According to the good folks at Evans Data, MySQL is about ready to dominate the DBMS market place (which helps explain why Larry Ellison is scrambling for higher ground). With use of MySQL growing about 12.5% every quarter, you have to wonder what could possibly halt this juggernaut.

Old School tech marketing people will mistakenly claim that MySQL is popular only because it is free. Though “free” is always a viable selling differentiator, in the big bad world of enterprise IT free is not good enough. All the other factors have to come into play, including support, portability, integration, and more.

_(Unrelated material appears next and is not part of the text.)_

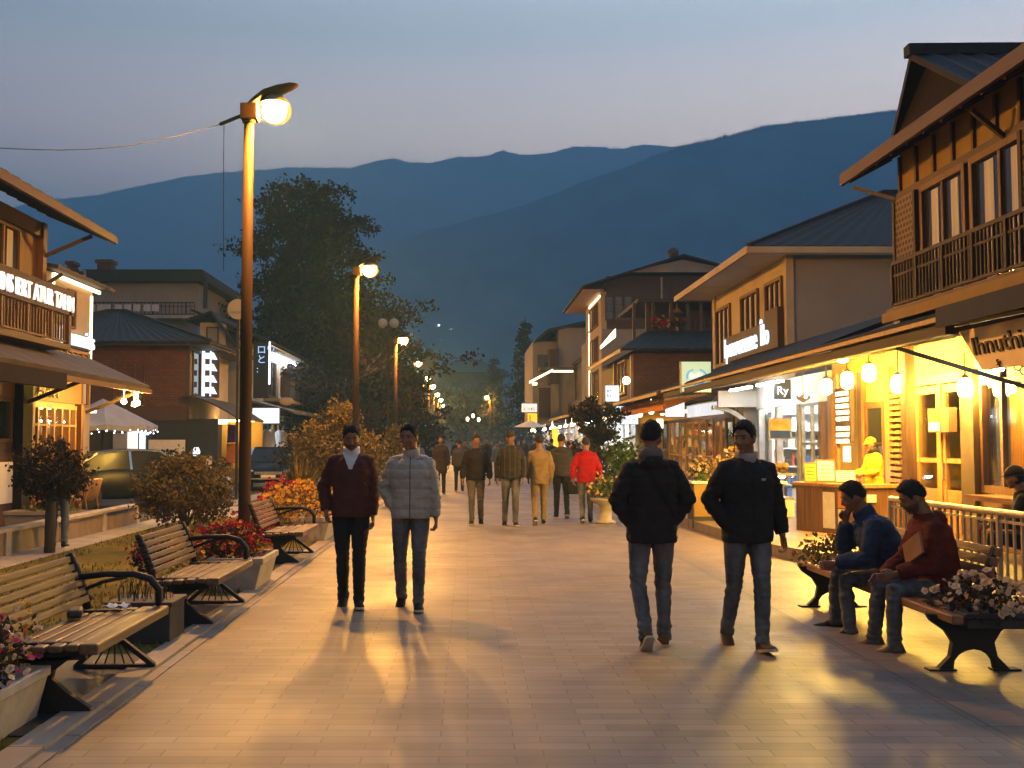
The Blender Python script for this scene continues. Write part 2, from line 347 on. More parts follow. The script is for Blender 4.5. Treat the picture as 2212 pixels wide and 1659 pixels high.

So why has MySQL grown to dominate the market and threaten the bonus checks of executives at Oracle and IBM? Because MySQL has met the whole product requirements of the largest segments of the DBMS market, that being the bottom. Working from the top down (as all good marketing professional should):

  1. The market are all those people who need a DBMS. Since Joe Six Pack doesn’t need a DBMS, the market is constrained to those who develop applications.

  2. The largest segment of the untapped market are small- to mid-sized developers, followed by those developing embedded applications (for which portability, speed, and light-weight distribution are key).

  3. A usable DBMS must then integrate into the development and production environment. Since most new development is web based, a DBMS must play nice with web servers. Since Apache and Linux both dominates that market, and also meets the portability and embedded criteria that developers have on their short list, LAMP makes a natural paring and a new “good enough” development system.

(One case in point is WebTrends web analytics. When shipped for installation on a Windows PC, WebTrends installs Apache and MySQL as its foundation, quite to the ignorance of the end user. The solution is embedded, compact, fast, and brutally effective.)

This is where both Oracle, IBM and Sybase committed an elegant form of financial suicide – by not recognizing the untapped market and developing solutions that met the whole product criteria. By focusing exclusively on enterprise sales, they left the lower strata of the market to MySQL.

Like Linux before it, MySQL established a beachhead in their market segment. Though limited in features and functions early on, it was good enough for the bulk of the market. This beachhead gave MySQL sufficient staying power to evolve to meet the needs of other market segments. It is now feature rich enough to handle 90+% of the DBMS marketplace needs and threaten established DBMS vendors.

The lessons technology marketing professionals need to learn are these:

  1. Most technology markets develop from the bottom up. Microsoft was a small contributor to the original IBM PC, but parlayed their position to developers and grew their market.

  2. If you are a market gorilla, you need to fulfill most of the needs of the bottom of the market to prevent competitors from eroding your base (the trick is to do so and not bleed away all your cash in the process).

  3. It is always about the developer. If your provide infrastructure (like a DBMS), the developer is the person that makes you famous. Make sure you take care of them first.

Now, should Microsoft be fearful of MySQL?